PSST is all about real shocks. I am inclined to think of money and inflation as “consensual hallucinations.” That is, people get into habitual ways of undertaking transactions and adjusting prices. In the 1970s, these habits changed quite a bit. In other periods, they have been more stable. Often, the “noise” in prices (problems with measuring the “aggregate price level”) is large relative to any signal that might be inferred from changes in the measured rate of inflation. So I think that attempts to explain inflation on the basis of alleged causal variables, whether monetary or real (e.g., the unemployment rate) involve torturing the data to obtain a confession.

Financial Stability, Regulation, and Country Size

Lorenzo writes,

Something that is very clear, is that “de-regulation” is a term empty of explanatory power. All successful six have liberalised financial markets–Australia and New Zealand, for example, were leaders in financial “de-regulation”. If someone starts trying to blame the Global Financial Crisis (GFC) on “de-regulation”, you can stop reading, they have nothing useful to say.

Pointer from Scott Sumner.

The deregulation story amounts to saying that we know that regulation can prevent a crisis, but a crisis occurred, therefore there must have been deregulation. In fact, the risk-based capital rules that I have suggested helped cause the crisis were at the time they were enacted viewed as regulatory tightening, to correct flaws in the regime that existed at the time of the S&L crisis.
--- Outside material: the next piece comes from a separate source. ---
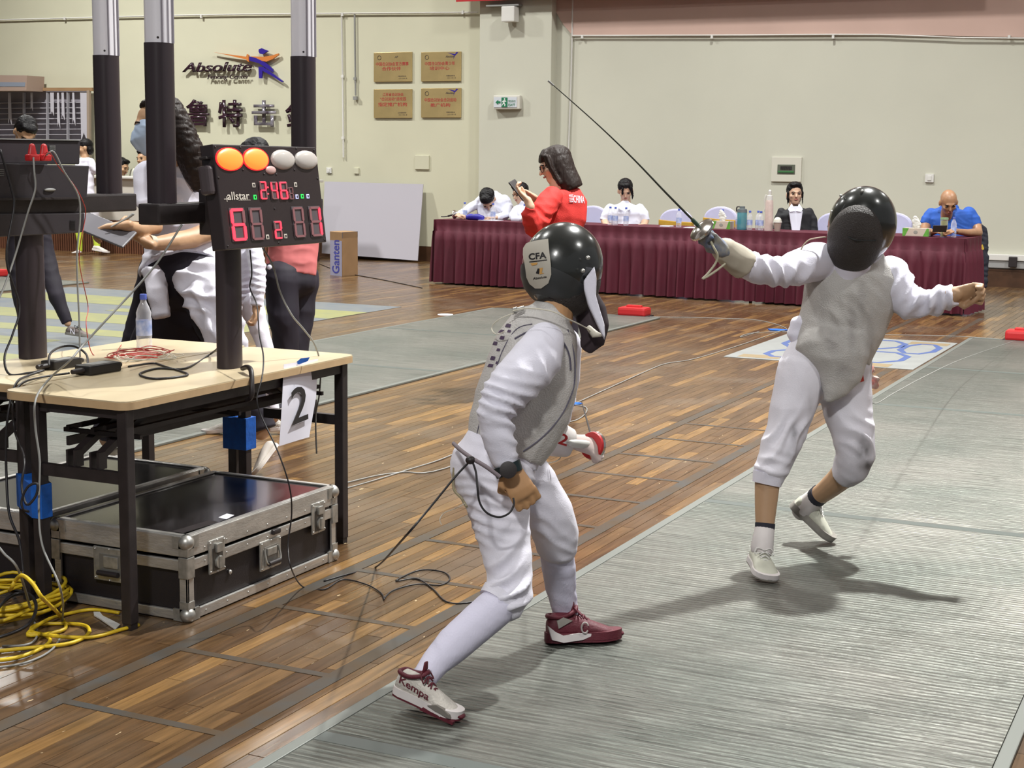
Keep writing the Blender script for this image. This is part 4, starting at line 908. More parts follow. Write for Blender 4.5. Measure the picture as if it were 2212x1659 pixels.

The deregulation that did take place was intended to reduce bank profits by making the industry more competitive, not to increase profits or risk-taking.

Lorenzo’s post mostly beats a drum that I have been beating, which is that government tends to get worse as scale increases. He writes,

It is generally just harder to stick it to folks (either by what you do or what you don’t do) in a way that doesn’t get noticed in smaller jurisdictions. (Unless jurisdictions are so small they fly under the media radar but are big enough to be semi-anonymous–urban local government in Oz has a bit of a problem there.)